Wouldn’t it be nice to take a day off to play golf? Well, a group of East Texas students got to do just that.

Monday was the third-annual Lighthouse Saving Sight Golf Tournament. It was held at The Cascades Country Club and local children with seeing impairments came to learn how to play golf.

Seeing that waiving flag and hitting a hole-in-one is a test for anyone, but for these kids, it’s a blurry goal. They’re all visually impaired, but it’s not stopping any of them.

Claire Arteaga’s says her favorite is driving the ball, “You don’t have to go easy on the ball or you don’t have to go chase it really well you do have to chase it, but you really don’t get it.”

“They need to learn rec leisure skills, recreation and leisure skills, and we thought this was a good way, even if they don’t become golfers, if their dad golfs, or if someone at their school golfs, then they’ll have a better understanding of what that means,” Ann Phillips, program administrator for Lighthouse for the Blind, said.

A tournament held for adults will raise money for East Texans in need of eye exams and glasses, but for the kids, it’s all about the fun.
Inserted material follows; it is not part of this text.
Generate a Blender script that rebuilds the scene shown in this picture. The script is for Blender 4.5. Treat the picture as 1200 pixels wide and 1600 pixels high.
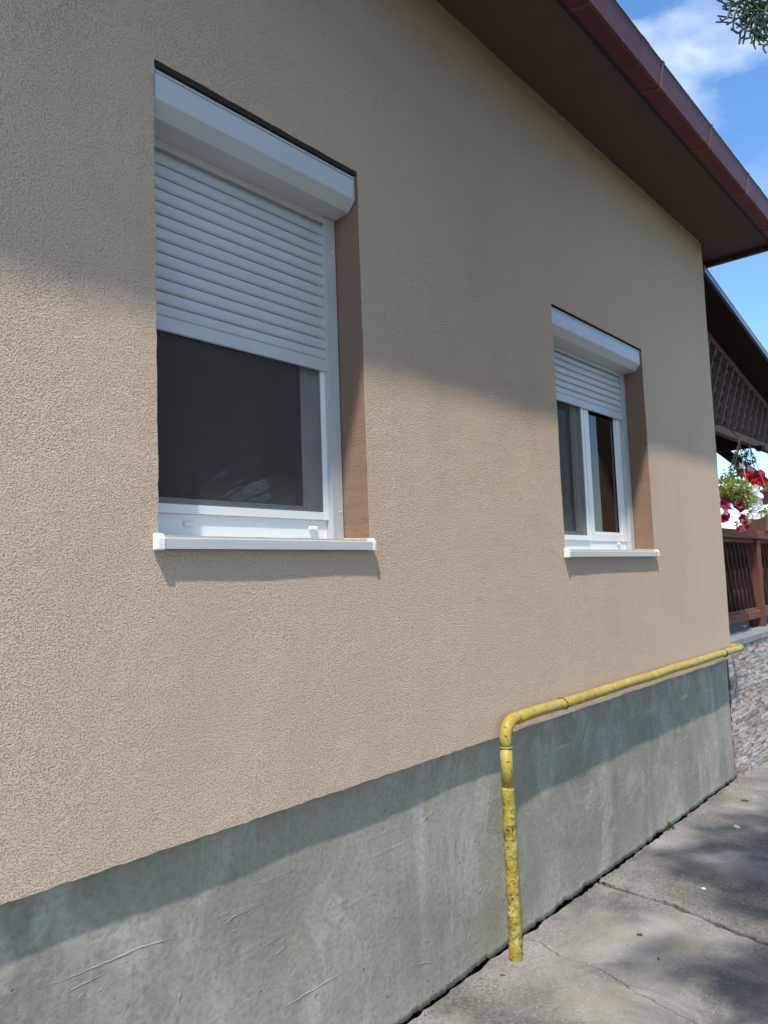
import bpy, math, random
from mathutils import Vector, Matrix, noise

for o in list(bpy.data.objects):
    bpy.data.objects.remove(o, do_unlink=True)
sc = bpy.context.scene
COL = sc.collection
rnd = random.Random(7)
V = Vector

# ------------------------------------------------------------------ camera
CAM = V((0.0, -1.82, 1.60))
CR = V((0.6557032, -0.75419145, -0.03533509))
CU = V((-0.04181568, -0.08300389, 0.99567153))
CF = V((0.7538599, 0.65138746, 0.08596294))
cd = bpy.data.cameras.new('camera')
cam = bpy.data.objects.new('camera', cd)
COL.objects.link(cam)
cam.matrix_world = Matrix(((CR.x, CU.x, -CF.x, CAM.x), (CR.y, CU.y, -CF.y, CAM.y), (CR.z, CU.z, -CF.z, CAM.z), (0, 0, 0, 1)))
cd.sensor_fit = 'VERTICAL'
cd.sensor_height = 36.0
cd.lens = 1179.18 / 1600 * 36
cd.clip_start = 0.05
cd.clip_end = 3000
sc.camera = cam
sc.render.resolution_x, sc.render.resolution_y = 768, 1024

# ------------------------------------------------------------------ sun and sky
SUN = V((1.65, 1.0, -3.33)).normalized()          # the way the light travels
elev = math.asin(-SUN.z)
azim = math.atan2(-SUN.x, -SUN.y)                # compass bearing of the sun from +Y, clockwise
sl = bpy.data.lights.new('sun', 'SUN')
sl.energy = 2.95
sl.angle = math.radians(1.3)
sl.color = (1.0, 0.94, 0.85)
so = bpy.data.objects.new('sun', sl)
COL.objects.link(so)
so.rotation_euler = SUN.to_track_quat('-Z', 'Y').to_euler()
so.location = (-8, -6, 16)

W = bpy.data.worlds.new('World')
sc.world = W
W.use_nodes = True
nt = W.node_tree
nt.nodes.clear()
out = nt.nodes.new('ShaderNodeOutputWorld')
bg = nt.nodes.new('ShaderNodeBackground')
bg.inputs['Strength'].default_value = 0.15
sky = nt.nodes.new('ShaderNodeTexSky')
sky.sky_type = 'NISHITA'
sky.sun_disc = False
sky.sun_elevation = elev
sky.sun_rotation = azim
sky.air_density = 1.0
sky.dust_density = 0.3
sky.ozone_density = 2.5
tc = nt.nodes.new('ShaderNodeTexCoord')
# thin cirrus: stretched noise over the sky direction
mp = nt.nodes.new('ShaderNodeMapping')
mp.inputs['Rotation'].default_value = (0.35, 0.2, 0.9)
mp.inputs['Location'].default_value = (0.0, 5.0, 2.0)
mp.inputs['Scale'].default_value = (1.3, 4.0, 8.0)
n1 = nt.nodes.new('ShaderNodeTexNoise')
n1.inputs['Scale'].default_value = 1.9
n1.inputs['Detail'].default_value = 5
n1.inputs['Roughness'].default_value = 0.52
n1.inputs['Distortion'].default_value = 0.25
rp = nt.nodes.new('ShaderNodeValToRGB')
rp.color_ramp.elements[0].position = 0.37
rp.color_ramp.elements[1].position = 0.70
rp.color_ramp.elements[0].color = (0, 0, 0, 1)
rp.color_ramp.elements[1].color = (0.85, 0.85, 0.85, 1)
mx = nt.nodes.new('ShaderNodeMixRGB')
mx.inputs['Color2'].default_value = (4.8, 5.2, 5.8, 1)
hs = nt.nodes.new('ShaderNodeHueSaturation')
hs.inputs['Saturation'].default_value = 1.18
sx = nt.nodes.new('ShaderNodeSeparateXYZ')
mr = nt.nodes.new('ShaderNodeMapRange')           # cirrus lies overhead, the low sky is clear
mr.inputs['From Min'].default_value = 0.36
mr.inputs['From Max'].default_value = 0.56
mm = nt.nodes.new('ShaderNodeMath')
mm.operation = 'MULTIPLY'
L = nt.links.new
L(tc.outputs['Generated'], mp.inputs['Vector'])
L(mp.outputs['Vector'], n1.inputs['Vector'])
L(n1.outputs['Fac'], rp.inputs['Fac'])
L(tc.outputs['Generated'], sx.inputs[0])
L(sx.outputs['Z'], mr.inputs['Value'])
L(rp.outputs['Color'], mm.inputs[0])
L(mr.outputs[0], mm.inputs[1])
L(mm.outputs[0], mx.inputs['Fac'])
L(sky.outputs['Color'], hs.inputs['Color'])
L(hs.outputs['Color'], mx.inputs['Color1'])
L(mx.outputs['Color'], bg.inputs['Color'])
L(bg.outputs['Background'], out.inputs['Surface'])

sc.view_settings.view_transform = 'Standard'
sc.view_settings.look = 'None'
sc.view_settings.gamma = 1.0
sc.view_settings.exposure = 0.84
sc.render.engine = 'CYCLES'
sc.cycles.max_bounces = 6
sc.cycles.diffuse_bounces = 3
sc.cycles.use_adaptive_sampling = True
sc.cycles.adaptive_threshold = 0.025
sc.cycles.glossy_bounces = 3
sc.cycles.transparent_max_bounces = 16

# ------------------------------------------------------------------ materials
class NM:
    """small helper round a material's node tree"""
    def __init__(self, name, rough=0.8, spec=0.5, metal=0.0):
        self.m = bpy.data.materials.new(name)
        self.m.use_nodes = True
        self.t = self.m.node_tree
        self.p = self.t.nodes['Principled BSDF']
        self.p.inputs['Roughness'].default_value = rough
        self.p.inputs['Specular IOR Level'].default_value = spec
        self.p.inputs['Metallic'].default_value = metal
    def n(self, typ, **kw):
        nd = self.t.nodes.new(typ)
        for k, v in kw.items():
            if k in nd.inputs: nd.inputs[k].default_value = v
            else: setattr(nd, k, v)
        return nd
    def l(self, a, b): self.t.links.new(a, b)
    def pos(self, scale=(1, 1, 1), rot=(0, 0, 0)):
        g = self.n('ShaderNodeNewGeometry')
        mpn = self.n('ShaderNodeMapping')
        mpn.inputs['Scale'].default_value = scale
        mpn.inputs['Rotation'].default_value = rot
        self.l(g.outputs['Position'], mpn.inputs['Vector'])
        return mpn.outputs['Vector']
    def noise(self, scale, detail=4, rough=0.55, vec=None, dist=0.0):
        nd = self.n('ShaderNodeTexNoise', Scale=scale, Detail=detail, Roughness=rough, Distortion=dist)
        self.l(vec if vec is not None else self.pos(), nd.inputs['Vector'])
        return nd.outputs['Fac']
    def ramp(self, fac, stops, interp='LINEAR'):
        r = self.n('ShaderNodeValToRGB')
        r.color_ramp.interpolation = interp
        e = r.color_ramp.elements
        while len(e) < len(stops): e.new(0.5)
        for el, (p, c) in zip(e, stops):
            el.position = p
            el.color = (*c, 1) if hasattr(c, '__len__') else (c, c, c, 1)
        self.l(fac, r.inputs['Fac'])
        return r.outputs['Color']
    def mix(self, fac, a, b, mode='MIX'):
        nd = self.n('ShaderNodeMixRGB', blend_type=mode)
        for s, v in (('Fac', fac), ('Color1', a), ('Color2', b)):
            if hasattr(v, 'is_linked') or hasattr(v, 'links'): self.l(v, nd.inputs[s])
            elif s == 'Fac': nd.inputs[s].default_value = v
            else: nd.inputs[s].default_value = (*v, 1) if hasattr(v, '__len__') else (v, v, v, 1)
        return nd.outputs['Color']
    def math(self, op, a, b=None):
        nd = self.n('ShaderNodeMath', operation=op)
        for i, v in enumerate((a, b)):
            if v is None: continue
            if hasattr(v, 'links'): self.l(v, nd.inputs[i])
            else: nd.inputs[i].default_value = v
        return nd.outputs[0]
    def base(self, c):
        if hasattr(c, 'links'): self.l(c, self.p.inputs['Base Color'])
        else: self.p.inputs['Base Color'].default_value = (*c, 1)
        return self
    def bump(self, h, dist=0.002, strength=1.0, prev=None):
        b = self.n('ShaderNodeBump', Strength=strength, Distance=dist)
        self.l(h, b.inputs['Height'])
        if prev is not None: self.l(prev, b.inputs['Normal'])
        self.l(b.outputs['Normal'], self.p.inputs['Normal'])
        return b.outputs['Normal']

def plain(name, col, rough=0.6, spec=0.5, metal=0.0, var=0.12, vs=9.0, bump=0.0, bs=60):
    m = NM(name, rough, spec, metal)
    f = m.noise(vs, 5)
    a = tuple(c * (1 - var) for c in col)
    b = tuple(min(1, c * (1 + var)) for c in col)
    m.base(m.ramp(f, [(0.3, a), (0.7, b)]))
    if bump: m.bump(m.noise(bs, 3), bump)
    return m.m

def plaster(name, col):
    m = NM(name, 0.95, 0.15)
    P = m.pos()
    big = m.noise(1.3, 3, vec=P)
    streak = m.noise(5.0, 3, vec=m.pos((1.0, 1.0, 0.16)))
    grain = m.noise(300, 2, 0.6, vec=P)
    pit = m.ramp(m.noise(205, 2, 0.55, vec=P), [(0.37, 0.0), (0.48, 1.0)])
    v = m.n('ShaderNodeTexVoronoi', Scale=230.0, Randomness=1.0)
    m.l(P, v.inputs['Vector'])
    c = m.mix(m.ramp(big, [(0.32, 0.0), (0.7, 1.0)]), tuple(x * 0.95 for x in col), tuple(min(1, x * 1.04) for x in col))
    c = m.mix(m.ramp(streak, [(0.42, 0.0), (0.72, 0.22)]), c, tuple(x * 0.80 for x in col))
    c = m.mix(m.ramp(pit, [(0.0, 0.42), (0.8, 0.0)]), c, tuple(x * 0.42 for x in col))  # pits darkened in the colour, standing for the shade inside them
    m.base(c)
    h = m.math('ADD', grain, m.math('MULTIPLY', v.outputs['Distance'], 0.35))
    h = m.math('ADD', m.math('MULTIPLY', h, 0.85), m.math('MULTIPLY', pit, 0.40))
    m.bump(h, 0.0048, 1.0)
    return m.m

M = {}
M['plaster'] = plaster('beige_plaster', (0.64, 0.482, 0.360))
M['reveal'] = plaster('brown_plaster', (0.345, 0.215, 0.145))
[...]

Many of the kids spend every day in a classroom where they may be the only visually impaired student in the entire school. So while they didn’t go to class on Monday, they were taught, the skills, rules and terms of golf.

“I’m the only one from my school. It means that I’m not alone. It means there’s other people out there that have the same issue as me,” Nathan Sherven, one of today's participants.

Dozens were here with him today.

"You know, the camaraderie, I think is good, and then for today, that they learn something about golf,” Phillips said.

They walked the distance from tee-off to the hole so they could see, too, the actual distance their ball has to travel.

Last year the tournament raised more than  $25,000 in donations.